Aim of the task - Set down the full listing exactly as given. Any pictures are to be left out.
---- Dataset excerpt
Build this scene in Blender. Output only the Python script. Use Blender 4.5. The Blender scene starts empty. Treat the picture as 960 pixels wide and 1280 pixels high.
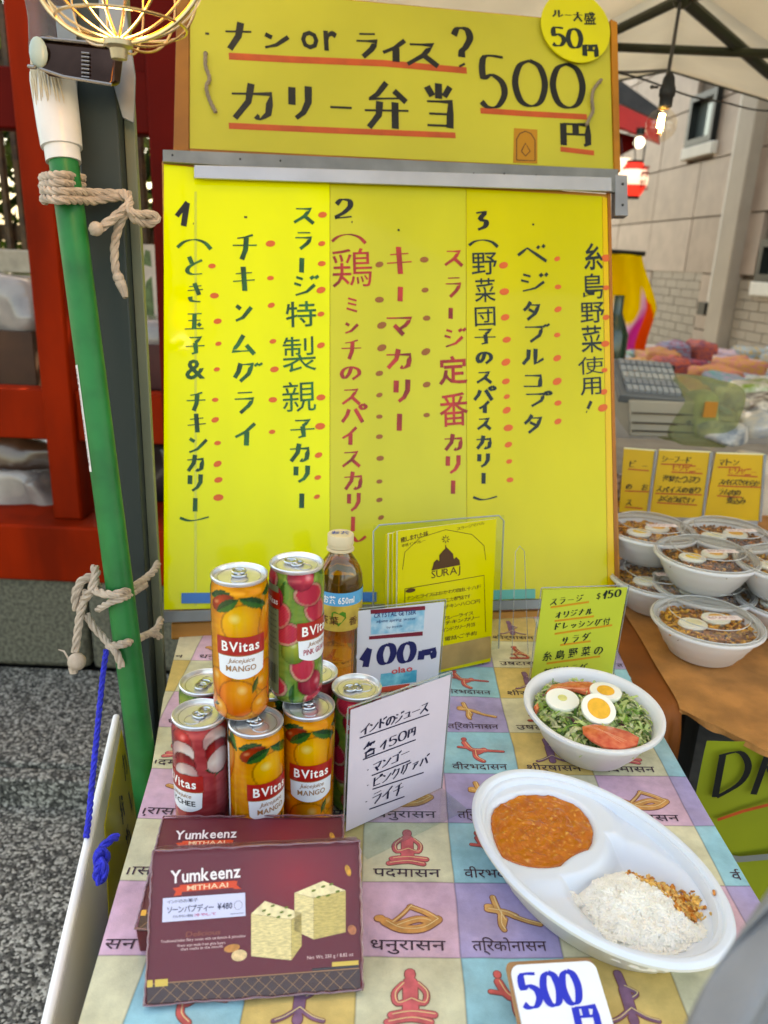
import bpy, math, random, colorsys
import numpy as np
from math import sin, cos, pi, radians, sqrt, atan2
from mathutils import Vector, Matrix, noise
random.seed(7)
SC = bpy.context.scene
COL = SC.collection
# ------------------------------------------------------------------ camera
F_ = 960.0
PITCH, ROLL, CH = radians(18.3), radians(2.5), 0.53      # table top is z = 0, the ground z = -0.74
FW = Vector((0, cos(PITCH), -sin(PITCH))); R0 = Vector((1, 0, 0)); U0 = Vector((0, sin(PITCH), cos(PITCH)))
RV = cos(ROLL)*R0 + sin(ROLL)*U0; UV = cos(ROLL)*U0 - sin(ROLL)*R0
CP = Vector((0, 0, CH))
cam = bpy.data.cameras.new('camera'); camo = bpy.data.objects.new('camera', cam); COL.objects.link(camo)
M = Matrix((RV, UV, -FW)).transposed().to_4x4(); M.translation = CP; camo.matrix_world = M
cam.sensor_width = 36; cam.sensor_fit = 'AUTO'; cam.lens = 27.0
cam.clip_start = 0.02; cam.clip_end = 500
cam.dof.use_dof = True; cam.dof.focus_distance = 0.80; cam.dof.aperture_fstop = 6.5
SC.camera = camo
SC.render.resolution_x = 768; SC.render.resolution_y = 1024
# ------------------------------------------------------------------ world, sun, exposure
SUN_EL, SUN_AZ = radians(52), radians(28)     # azimuth measured from +Y towards +X
w = bpy.data.worlds.new('World'); SC.world = w; w.use_nodes = True
nt = w.node_tree; bg = nt.nodes['Background']
sky = nt.nodes.new('ShaderNodeTexSky'); sky.sky_type = 'NISHITA'; sky.sun_disc = False
sky.sun_elevation = SUN_EL; sky.sun_rotation = SUN_AZ; sky.air_density = 1.0; sky.dust_density = 3.0; sky.ozone_density = 0.6
nt.links.new(sky.outputs[0], bg.inputs[0]); bg.inputs[1].default_value = 0.15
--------
Finished answer -
Build this scene in Blender. Output only the Python script. Use Blender 4.5. The Blender scene starts empty. Treat the picture as 960 pixels wide and 1280 pixels high.
import bpy, math, random, colorsys
import numpy as np
from math import sin, cos, pi, radians, sqrt, atan2
from mathutils import Vector, Matrix, noise
random.seed(7)
SC = bpy.context.scene
COL = SC.collection
# ------------------------------------------------------------------ camera
F_ = 960.0
PITCH, ROLL, CH = radians(18.3), radians(2.5), 0.53      # table top is z = 0, the ground z = -0.74
FW = Vector((0, cos(PITCH), -sin(PITCH))); R0 = Vector((1, 0, 0)); U0 = Vector((0, sin(PITCH), cos(PITCH)))
RV = cos(ROLL)*R0 + sin(ROLL)*U0; UV = cos(ROLL)*U0 - sin(ROLL)*R0
CP = Vector((0, 0, CH))
cam = bpy.data.cameras.new('camera'); camo = bpy.data.objects.new('camera', cam); COL.objects.link(camo)
M = Matrix((RV, UV, -FW)).transposed().to_4x4(); M.translation = CP; camo.matrix_world = M
cam.sensor_width = 36; cam.sensor_fit = 'AUTO'; cam.lens = 27.0
cam.clip_start = 0.02; cam.clip_end = 500
cam.dof.use_dof = True; cam.dof.focus_distance = 0.80; cam.dof.aperture_fstop = 6.5
SC.camera = camo
SC.render.resolution_x = 768; SC.render.resolution_y = 1024
# ------------------------------------------------------------------ world, sun, exposure
SUN_EL, SUN_AZ = radians(52), radians(28)     # azimuth measured from +Y towards +X
w = bpy.data.worlds.new('World'); SC.world = w; w.use_nodes = True
nt = w.node_tree; bg = nt.nodes['Background']
sky = nt.nodes.new('ShaderNodeTexSky'); sky.sky_type = 'NISHITA'; sky.sun_disc = False
sky.sun_elevation = SUN_EL; sky.sun_rotation = SUN_AZ; sky.air_density = 1.0; sky.dust_density = 3.0; sky.ozone_density = 0.6
nt.links.new(sky.outputs[0], bg.inputs[0]); bg.inputs[1].default_value = 0.15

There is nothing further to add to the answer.